Brief:
Copy out all of the material, matching it word for word.

-------------------------

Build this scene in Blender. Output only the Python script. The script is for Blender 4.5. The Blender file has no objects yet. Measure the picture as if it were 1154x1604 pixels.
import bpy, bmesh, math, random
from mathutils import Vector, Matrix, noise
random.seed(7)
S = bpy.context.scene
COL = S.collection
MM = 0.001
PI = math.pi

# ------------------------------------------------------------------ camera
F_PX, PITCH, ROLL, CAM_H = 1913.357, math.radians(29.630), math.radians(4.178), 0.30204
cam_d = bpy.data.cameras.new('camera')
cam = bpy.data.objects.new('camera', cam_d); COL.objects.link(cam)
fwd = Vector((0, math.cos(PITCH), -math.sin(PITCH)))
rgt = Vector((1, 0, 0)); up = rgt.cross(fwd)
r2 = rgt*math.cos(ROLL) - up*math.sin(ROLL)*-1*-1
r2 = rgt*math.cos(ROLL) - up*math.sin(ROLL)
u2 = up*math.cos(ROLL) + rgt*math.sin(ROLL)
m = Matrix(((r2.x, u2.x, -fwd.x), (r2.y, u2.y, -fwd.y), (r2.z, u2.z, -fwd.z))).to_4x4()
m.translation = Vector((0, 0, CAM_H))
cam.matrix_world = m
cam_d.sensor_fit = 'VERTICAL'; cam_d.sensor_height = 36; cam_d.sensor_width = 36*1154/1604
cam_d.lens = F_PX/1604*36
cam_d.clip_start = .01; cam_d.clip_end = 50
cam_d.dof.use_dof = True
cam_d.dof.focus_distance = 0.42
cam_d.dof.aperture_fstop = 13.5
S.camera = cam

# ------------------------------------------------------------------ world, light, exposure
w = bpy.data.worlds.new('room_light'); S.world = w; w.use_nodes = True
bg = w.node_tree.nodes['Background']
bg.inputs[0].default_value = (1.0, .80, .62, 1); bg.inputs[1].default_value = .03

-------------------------

Solution to this exercise:
Build this scene in Blender. Output only the Python script. The script is for Blender 4.5. The Blender file has no objects yet. Measure the picture as if it were 1154x1604 pixels.
import bpy, bmesh, math, random
from mathutils import Vector, Matrix, noise
random.seed(7)
S = bpy.context.scene
COL = S.collection
MM = 0.001
PI = math.pi

# ------------------------------------------------------------------ camera
F_PX, PITCH, ROLL, CAM_H = 1913.357, math.radians(29.630), math.radians(4.178), 0.30204
cam_d = bpy.data.cameras.new('camera')
cam = bpy.data.objects.new('camera', cam_d); COL.objects.link(cam)
fwd = Vector((0, math.cos(PITCH), -math.sin(PITCH)))
rgt = Vector((1, 0, 0)); up = rgt.cross(fwd)
r2 = rgt*math.cos(ROLL) - up*math.sin(ROLL)*-1*-1
r2 = rgt*math.cos(ROLL) - up*math.sin(ROLL)
u2 = up*math.cos(ROLL) + rgt*math.sin(ROLL)
m = Matrix(((r2.x, u2.x, -fwd.x), (r2.y, u2.y, -fwd.y), (r2.z, u2.z, -fwd.z))).to_4x4()
m.translation = Vector((0, 0, CAM_H))
cam.matrix_world = m
cam_d.sensor_fit = 'VERTICAL'; cam_d.sensor_height = 36; cam_d.sensor_width = 36*1154/1604
cam_d.lens = F_PX/1604*36
cam_d.clip_start = .01; cam_d.clip_end = 50
cam_d.dof.use_dof = True
cam_d.dof.focus_distance = 0.42
cam_d.dof.aperture_fstop = 13.5
S.camera = cam

# ------------------------------------------------------------------ world, light, exposure
w = bpy.data.worlds.new('room_light'); S.world = w; w.use_nodes = True
bg = w.node_tree.nodes['Background']
bg.inputs[0].default_value = (1.0, .80, .62, 1); bg.inputs[1].default_value = .03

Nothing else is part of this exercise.